The piano-tuner tried to shift the tenor of the exchange through religious argument and scriptural citation: “Quoted the Bible very earnestly,” Craddock wrote in her case notes, “about there being a war between the spirit and the flesh, to prove his contention that coition should take place only for child-bearing; say once every few years; . . . marriage was intended for the replenishment of the earth.”

Unfortunately for him, Craddock wanted nothing more than to have their sex-talk turn spiritual, and soon she was explaining how in her understanding of the divine “God was feminine as well as masculine.”  “I told him to think of his wife’s yoni as containing a chapel, into which he was to enter to worship—not worship the woman, but worship God,” Craddock instructed.  That lesson left him red-faced; he kept sputtering “his one idea of no coition except for child-bearing” and even insisted that his fiancée’s physical affections were supposed to be purely maternal in expression.  Eunice need only dote on their prospective children, not satisfy (let alone incite) his sexual desires.  “Well, well,” Craddock concluded, “if he doesn’t manage to rid himself of his idée fixe, he’ll find himself minus his sweetheart before long.”

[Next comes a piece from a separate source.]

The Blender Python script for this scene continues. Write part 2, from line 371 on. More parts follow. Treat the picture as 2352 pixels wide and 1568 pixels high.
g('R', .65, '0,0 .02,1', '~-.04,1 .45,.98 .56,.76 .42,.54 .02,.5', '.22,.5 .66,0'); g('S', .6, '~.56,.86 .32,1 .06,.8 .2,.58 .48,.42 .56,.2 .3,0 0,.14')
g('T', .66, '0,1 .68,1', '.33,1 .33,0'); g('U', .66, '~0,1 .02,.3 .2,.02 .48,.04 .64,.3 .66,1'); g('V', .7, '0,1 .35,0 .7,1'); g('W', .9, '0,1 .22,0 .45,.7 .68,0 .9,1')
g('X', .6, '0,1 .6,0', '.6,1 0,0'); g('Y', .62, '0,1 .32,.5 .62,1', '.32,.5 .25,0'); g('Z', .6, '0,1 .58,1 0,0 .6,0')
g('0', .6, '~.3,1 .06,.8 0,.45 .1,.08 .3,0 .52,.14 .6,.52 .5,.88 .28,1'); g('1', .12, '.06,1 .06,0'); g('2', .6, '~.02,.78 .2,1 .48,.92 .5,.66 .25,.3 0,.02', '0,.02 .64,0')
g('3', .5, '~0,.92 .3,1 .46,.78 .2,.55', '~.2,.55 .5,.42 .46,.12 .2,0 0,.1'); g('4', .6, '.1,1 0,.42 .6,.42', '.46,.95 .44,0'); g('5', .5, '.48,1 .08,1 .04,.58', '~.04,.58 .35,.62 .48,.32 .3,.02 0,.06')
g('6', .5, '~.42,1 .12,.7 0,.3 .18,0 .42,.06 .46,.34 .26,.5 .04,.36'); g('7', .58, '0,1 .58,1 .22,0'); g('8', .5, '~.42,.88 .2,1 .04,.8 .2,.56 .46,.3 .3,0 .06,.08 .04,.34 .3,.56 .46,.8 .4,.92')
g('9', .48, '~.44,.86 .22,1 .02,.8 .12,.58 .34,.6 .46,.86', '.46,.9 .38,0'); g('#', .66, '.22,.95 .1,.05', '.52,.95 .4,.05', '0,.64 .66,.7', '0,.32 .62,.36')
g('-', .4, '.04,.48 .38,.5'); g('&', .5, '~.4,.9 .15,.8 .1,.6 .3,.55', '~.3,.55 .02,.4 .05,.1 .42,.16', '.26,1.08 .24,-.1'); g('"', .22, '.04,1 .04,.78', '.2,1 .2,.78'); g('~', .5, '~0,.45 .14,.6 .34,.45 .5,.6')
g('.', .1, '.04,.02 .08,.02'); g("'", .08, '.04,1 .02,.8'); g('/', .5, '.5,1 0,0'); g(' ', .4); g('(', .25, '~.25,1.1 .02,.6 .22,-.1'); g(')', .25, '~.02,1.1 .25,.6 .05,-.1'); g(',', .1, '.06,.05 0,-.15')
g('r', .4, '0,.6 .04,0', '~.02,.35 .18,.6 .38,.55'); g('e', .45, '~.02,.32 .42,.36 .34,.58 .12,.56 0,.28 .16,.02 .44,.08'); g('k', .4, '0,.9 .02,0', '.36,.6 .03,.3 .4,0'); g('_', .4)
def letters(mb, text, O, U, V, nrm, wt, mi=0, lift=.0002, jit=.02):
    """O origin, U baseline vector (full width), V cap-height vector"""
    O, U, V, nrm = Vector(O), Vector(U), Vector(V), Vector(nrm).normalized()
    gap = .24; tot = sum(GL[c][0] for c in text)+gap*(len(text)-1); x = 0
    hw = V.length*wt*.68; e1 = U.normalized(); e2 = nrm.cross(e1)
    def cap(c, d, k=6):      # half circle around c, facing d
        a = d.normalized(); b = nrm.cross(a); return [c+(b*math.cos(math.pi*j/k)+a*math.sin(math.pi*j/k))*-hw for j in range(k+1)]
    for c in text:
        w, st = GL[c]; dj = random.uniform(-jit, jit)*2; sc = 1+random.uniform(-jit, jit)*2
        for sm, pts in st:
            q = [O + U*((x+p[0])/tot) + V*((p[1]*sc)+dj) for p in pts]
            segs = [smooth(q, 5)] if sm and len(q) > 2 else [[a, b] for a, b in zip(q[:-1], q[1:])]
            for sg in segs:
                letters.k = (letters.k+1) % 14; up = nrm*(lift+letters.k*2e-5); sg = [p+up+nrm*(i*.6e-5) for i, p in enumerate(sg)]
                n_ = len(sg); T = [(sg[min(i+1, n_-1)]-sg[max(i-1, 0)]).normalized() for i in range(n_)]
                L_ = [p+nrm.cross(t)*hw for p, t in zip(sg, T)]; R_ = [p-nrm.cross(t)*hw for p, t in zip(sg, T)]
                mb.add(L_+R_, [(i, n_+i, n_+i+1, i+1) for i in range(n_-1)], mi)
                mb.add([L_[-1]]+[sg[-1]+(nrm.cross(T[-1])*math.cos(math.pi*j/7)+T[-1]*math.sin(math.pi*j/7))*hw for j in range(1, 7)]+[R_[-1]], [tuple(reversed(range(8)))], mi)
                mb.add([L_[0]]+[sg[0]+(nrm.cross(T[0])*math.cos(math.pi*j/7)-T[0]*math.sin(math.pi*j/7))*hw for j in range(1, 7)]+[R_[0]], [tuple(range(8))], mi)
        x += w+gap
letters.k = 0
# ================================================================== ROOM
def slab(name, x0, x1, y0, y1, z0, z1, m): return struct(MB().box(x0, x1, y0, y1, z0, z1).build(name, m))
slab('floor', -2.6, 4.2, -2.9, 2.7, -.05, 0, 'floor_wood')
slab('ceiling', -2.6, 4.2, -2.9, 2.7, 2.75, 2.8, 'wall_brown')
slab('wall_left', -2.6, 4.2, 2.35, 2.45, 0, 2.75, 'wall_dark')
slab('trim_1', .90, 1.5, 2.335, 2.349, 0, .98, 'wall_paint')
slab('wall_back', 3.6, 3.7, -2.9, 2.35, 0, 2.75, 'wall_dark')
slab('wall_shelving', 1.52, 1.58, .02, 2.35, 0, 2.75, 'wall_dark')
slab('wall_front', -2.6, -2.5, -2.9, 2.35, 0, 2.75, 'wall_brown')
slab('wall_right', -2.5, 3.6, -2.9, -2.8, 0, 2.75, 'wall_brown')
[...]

Only at the insistence of his betrothed did the piano-tuner return for three more lessons.  He bristled at his fiancée’s newly acquired “independence of thought and action” in pushing him into this disagreeable situation, but criticizing a woman for “thinking for herself” was a non-starter with Craddock who greeted this male presumption only with barbs.  Forced quickly into retreat on that point, he found himself losing ground on the main argument as well, finally acknowledging that sex for non-procreative purposes could be “pure and holy and perhaps ‘normal’ after all.”

By the close of the fourth session Craddock had gone a long way toward saving the engagement.  If the piano-tuner remained wary of Eunice’s alliance with Ida, he at least had begun displaying a new appreciation for his lover’s sexual appetites and was ready to reconsider his own religious asceticism.